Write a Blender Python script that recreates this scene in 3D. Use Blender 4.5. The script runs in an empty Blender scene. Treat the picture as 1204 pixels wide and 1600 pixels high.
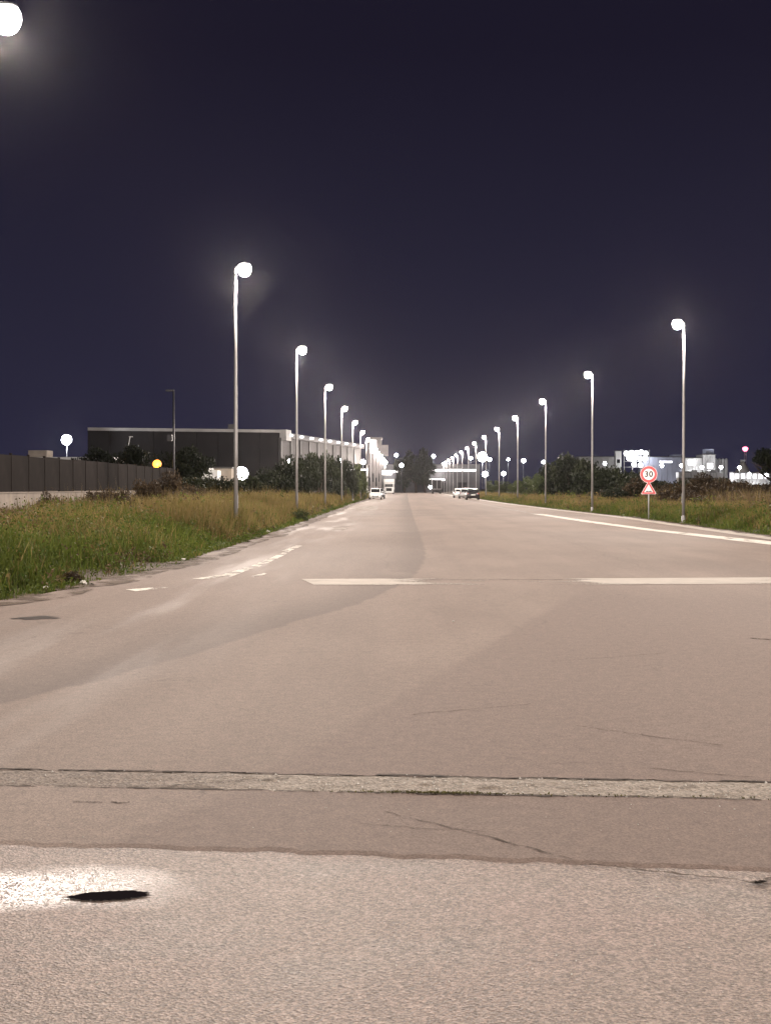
import bpy, bmesh, math, random
import numpy as np
from mathutils import Vector, Matrix

random.seed(7)
rng = np.random.default_rng(11)
R = math.radians
sc = bpy.context.scene
C = sc.collection

# ------------------------------------------------------------------ camera
CAM_H = 1.6
cd = bpy.data.cameras.new('camera')
cam = bpy.data.objects.new('camera', cd)
C.objects.link(cam)
cd.sensor_fit = 'VERTICAL'
cd.sensor_height = 24.0
cd.lens = 24.0 * 2170 / 1600
cd.clip_start = 0.1
cd.clip_end = 4000
cam.location = (0, 0, CAM_H)
cam.rotation_euler = (R(90 - 1.003), 0, R(0.871))
sc.camera = cam

# ------------------------------------------------------------------ night sky
w = bpy.data.worlds.new('World')
sc.world = w
w.use_nodes = True
nt = w.node_tree
nt.nodes.clear()
out = nt.nodes.new('ShaderNodeOutputWorld')
bg = nt.nodes.new('ShaderNodeBackground')
sky = nt.nodes.new('ShaderNodeTexSky')
sky.sky_type = 'NISHITA'
sky.sun_disc = False
sky.sun_elevation = R(-9)
sky.sun_rotation = R(200)
tc = nt.nodes.new('ShaderNodeTexCoord')
sep = nt.nodes.new('ShaderNodeSeparateXYZ')
ramp = nt.nodes.new('ShaderNodeValToRGB')       # town glow low down, dark blue overhead
nt.links.new(tc.outputs['Generated'], sep.inputs[0])
nt.links.new(sep.outputs['Z'], ramp.inputs['Fac'])
cr = ramp.color_ramp
cr.elements[0].position = 0.0
cr.elements[0].color = (0.27, 0.255, 0.54, 1)
cr.elements[1].position = 0.30
cr.elements[1].color = (0.130, 0.108, 0.240, 1)
e = cr.elements.new(0.10); e.color = (0.23, 0.21, 0.44, 1)
e = cr.elements.new(0.75); e.color = (0.10, 0.085, 0.19, 1)
mixn = nt.nodes.new('ShaderNodeMixRGB')
mixn.blend_type = 'ADD'
mixn.inputs['Fac'].default_value = 0.3
nt.links.new(ramp.outputs['Color'], mixn.inputs['Color1'])
nt.links.new(sky.outputs['Color'], mixn.inputs['Color2'])
nt.links.new(mixn.outputs[0], bg.inputs['Color'])
bg.inputs['Strength'].default_value = 0.085
nt.links.new(bg.outputs[0], out.inputs['Surface'])

sc.view_settings.view_transform = 'Standard'
sc.view_settings.look = 'None'
sc.view_settings.gamma = 1.0
sc.view_settings.use_curve_mapping = False
sc.view_settings.exposure = 0.0

cy = sc.cycles
cy.use_denoising = True
try:
    cy.denoiser = 'OPENIMAGEDENOISE'
except Exception:
    pass
cy.max_bounces = 4
cy.diffuse_bounces = 2
cy.glossy_bounces = 2
cy.transmission_bounces = 2
cy.volume_bounces = 0
cy.transparent_max_bounces = 8
cy.sample_clamp_indirect = 4
cy.caustics_reflective = False
cy.caustics_refractive = False
cy.use_light_tree = True
cy.use_adaptive_sampling = True
cy.adaptive_threshold = 0.02

LAMP_W = 14000.0          # street lamp output
LAMP_COL = (1.0, 0.875, 0.775)
HAZE_D = 0.000026

# ------------------------------------------------------------------ helpers
def at(px, py, Y):
    """a spot seen in the photograph at (px, py), standing Y metres down the road"""
    return Vector(((px - 635) / 2170 * Y, Y, CAM_H + (762 - py) / 2170 * Y))

def tag(o, label=None, cat=None, group=None, kind=None):
    if label: o['label'] = label
    if cat: o['category'] = cat
    if group: o['group'] = group
    if kind: o['kind'] = kind
    return o

def empty(name, loc, rz=0, label=None, cat=None, group=None):
    o = bpy.data.objects.new(name, None)
    o.empty_display_size = 0.2
    o.location = loc
    o.rotation_euler = (0, 0, rz)
    C.objects.link(o)
    return tag(o, label, cat, group)

def link(name, me, parent=None, loc=None, rz=None, scale=None):
    o = bpy.data.objects.new(name, me)
    C.objects.link(o)
    if parent is not None: o.parent = parent
    if loc is not None: o.location = loc
    if rz is not None: o.rotation_euler = (0, 0, rz)
    if scale is not None: o.scale = scale
    return o

def copy_tree(o, parent=None):
    c = o.copy()
    C.objects.link(c)
    c.parent = parent
    for ch in list(o.children):
        copy_tree(ch, c)
    return c

class MB:
    def __init__(s): s.v = []; s.f = []
    def add(s, vs, fs):
        n = len(s.v)
        s.v += [tuple(v) for v in vs]
        s.f += [tuple(i + n for i in f) for f in fs]
        return s
    def box(s, x0, x1, y0, y1, z0, z1):
        return s.add([(x0,y0,z0),(x1,y0,z0),(x1,y1,z0),(x0,y1,z0),(x0,y0,z1),(x1,y0,z1),(x1,y1,z1),(x0,y1,z1)],
                     [(0,3,2,1),(4,5,6,7),(0,1,5,4),(1,2,6,5),(2,3,7,6),(3,0,4,7)])
    def tube(s, pts, rad, n=10, cap=True):
        pts = [Vector(p) for p in pts]
        if not hasattr(rad, '__len__'): rad = [rad] * len(pts)
        vs = []; fs = []
        for i, p in enumerate(pts):
            d = (pts[min(i+1, len(pts)-1)] - pts[max(i-1, 0)]).normalized()
            a = Vector((1,0,0)) if abs(d.x) < 0.9 else Vector((0,1,0))
            u = d.cross(a).normalized(); v = d.cross(u)
            for k in range(n):
                t = 2 * math.pi * k / n
                vs.append(p + (u * math.cos(t) + v * math.sin(t)) * rad[i])
        for i in range(len(pts) - 1):
            for k in range(n):
                fs.append((i*n+k, i*n+(k+1)%n, (i+1)*n+(k+1)%n, (i+1)*n+k))
        if cap:
            fs.append(tuple(range(n)[::-1])); fs.append(tuple((len(pts)-1)*n + k for k in range(n)))
        return s.add(vs, fs)
    def lathe(s, prof, c=(0,0,0), n=16, axis='Z', sx=1.0, sy=1.0):
        vs = []; fs = []
        for (r, h) in prof:
            for k in range(n):
                t = 2 * math.pi * k / n
                a, b = r * math.cos(t) * sx, r * math.sin(t) * sy
                if axis == 'Z': vs.append((c[0]+a, c[1]+b, c[2]+h))
                elif axis == 'X': vs.append((c[0]+h, c[1]+a, c[2]+b))
                else: vs.append((c[0]+a, c[1]+h, c[2]+b))
        for i in range(len(prof) - 1):
            for k in range(n):
                fs.append((i*n+k, i*n+(k+1)%n, (i+1)*n+(k+1)%n, (i+1)*n+k))
        fs.append(tuple(range(n)[::-1])); fs.append(tuple((len(prof)-1)*n + k for k in range(n)))
        return s.add(vs, fs)
    def prism(s, poly, y0, y1):           # polygon in x,z pushed along y
        n = len(poly)
        vs = [(x, y0, z) for x, z in poly] + [(x, y1, z) for x, z in poly]
        fs = [tuple(range(n)), tuple(range(2*n-1, n-1, -1))] + [(i, (i+n), (i+1)%n+n, (i+1)%n) for i in range(n)]
        return s.add(vs, fs)
    def mesh(s, name, mat, smooth=False, bevel=0):
        me = bpy.data.meshes.new(name)
        me.from_pydata(s.v, [], s.f)
        bm = bmesh.new(); bm.from_mesh(me)
        bmesh.ops.recalc_face_normals(bm, faces=bm.faces)
        if bevel:
            bmesh.ops.bevel(bm, geom=bm.edges[:], offset=bevel, segments=2, affect='EDGES', clamp_overlap=True)
        bm.to_mesh(me); bm.free()
        if mat: me.materials.append(mat)
        if smooth:
            me.polygons.foreach_set('use_smooth', [True] * len(me.polygons))
        me.update()
        return me
    def build(s, name, mat, parent=None, smooth=False, bevel=0, **k):
        return link(name, s.mesh(name, mat, smooth, bevel), parent, **k)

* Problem
Locate each line with the word "scene" and copy it.

* Task solution
Write a Blender Python script that recreates this scene in 3D. Use Blender 4.5. The script runs in an empty Blender scene. Treat the picture as 1204 pixels wide and 1600 pixels high.
sc = bpy.context.scene